## WHAT YOU NEED TO DO
Quote all entries in full, exactly.

***** MATERIALS PROVIDED

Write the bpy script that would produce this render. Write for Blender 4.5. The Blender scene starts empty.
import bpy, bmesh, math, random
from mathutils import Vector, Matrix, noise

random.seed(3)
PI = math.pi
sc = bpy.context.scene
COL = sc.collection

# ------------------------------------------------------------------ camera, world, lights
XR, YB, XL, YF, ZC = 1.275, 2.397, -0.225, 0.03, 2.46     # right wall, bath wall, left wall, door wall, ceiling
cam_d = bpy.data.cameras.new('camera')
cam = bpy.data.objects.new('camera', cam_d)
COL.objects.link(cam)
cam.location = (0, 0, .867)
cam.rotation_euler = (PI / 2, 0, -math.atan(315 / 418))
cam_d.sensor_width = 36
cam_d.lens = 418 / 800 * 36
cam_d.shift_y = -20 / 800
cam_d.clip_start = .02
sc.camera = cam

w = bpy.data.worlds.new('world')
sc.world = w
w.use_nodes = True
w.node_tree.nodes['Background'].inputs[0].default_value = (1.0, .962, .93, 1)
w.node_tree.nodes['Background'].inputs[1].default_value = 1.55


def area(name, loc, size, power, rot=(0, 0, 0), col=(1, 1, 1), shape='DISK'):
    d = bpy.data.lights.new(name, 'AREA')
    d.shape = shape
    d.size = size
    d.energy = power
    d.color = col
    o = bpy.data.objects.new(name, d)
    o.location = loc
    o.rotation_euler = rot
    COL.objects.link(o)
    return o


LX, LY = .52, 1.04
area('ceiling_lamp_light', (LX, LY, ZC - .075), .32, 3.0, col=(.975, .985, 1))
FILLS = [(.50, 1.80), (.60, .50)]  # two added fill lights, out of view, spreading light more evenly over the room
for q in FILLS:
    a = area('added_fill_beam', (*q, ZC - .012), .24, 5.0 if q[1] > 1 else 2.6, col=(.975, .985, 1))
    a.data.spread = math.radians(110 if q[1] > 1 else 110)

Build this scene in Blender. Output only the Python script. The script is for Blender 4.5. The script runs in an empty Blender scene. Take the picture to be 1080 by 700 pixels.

**********

## RESULT
Write the bpy script that would produce this render. Write for Blender 4.5. The Blender scene starts empty.
import bpy, bmesh, math, random
from mathutils import Vector, Matrix, noise

random.seed(3)
PI = math.pi
sc = bpy.context.scene
COL = sc.collection

# ------------------------------------------------------------------ camera, world, lights
XR, YB, XL, YF, ZC = 1.275, 2.397, -0.225, 0.03, 2.46     # right wall, bath wall, left wall, door wall, ceiling
cam_d = bpy.data.cameras.new('camera')
cam = bpy.data.objects.new('camera', cam_d)
COL.objects.link(cam)
cam.location = (0, 0, .867)
cam.rotation_euler = (PI / 2, 0, -math.atan(315 / 418))
cam_d.sensor_width = 36
cam_d.lens = 418 / 800 * 36
cam_d.shift_y = -20 / 800
cam_d.clip_start = .02
sc.camera = cam

w = bpy.data.worlds.new('world')
sc.world = w
w.use_nodes = True
w.node_tree.nodes['Background'].inputs[0].default_value = (1.0, .962, .93, 1)
w.node_tree.nodes['Background'].inputs[1].default_value = 1.55


def area(name, loc, size, power, rot=(0, 0, 0), col=(1, 1, 1), shape='DISK'):
    d = bpy.data.lights.new(name, 'AREA')
    d.shape = shape
    d.size = size
    d.energy = power
    d.color = col
    o = bpy.data.objects.new(name, d)
    o.location = loc
    o.rotation_euler = rot
    COL.objects.link(o)
    return o


LX, LY = .52, 1.04
area('ceiling_lamp_light', (LX, LY, ZC - .075), .32, 3.0, col=(.975, .985, 1))
FILLS = [(.50, 1.80), (.60, .50)]  # two added fill lights, out of view, spreading light more evenly over the room
for q in FILLS:
    a = area('added_fill_beam', (*q, ZC - .012), .24, 5.0 if q[1] > 1 else 2.6, col=(.975, .985, 1))
    a.data.spread = math.radians(110 if q[1] > 1 else 110)

Build this scene in Blender. Output only the Python script. The script is for Blender 4.5. The script runs in an empty Blender scene. Take the picture to be 1080 by 700 pixels.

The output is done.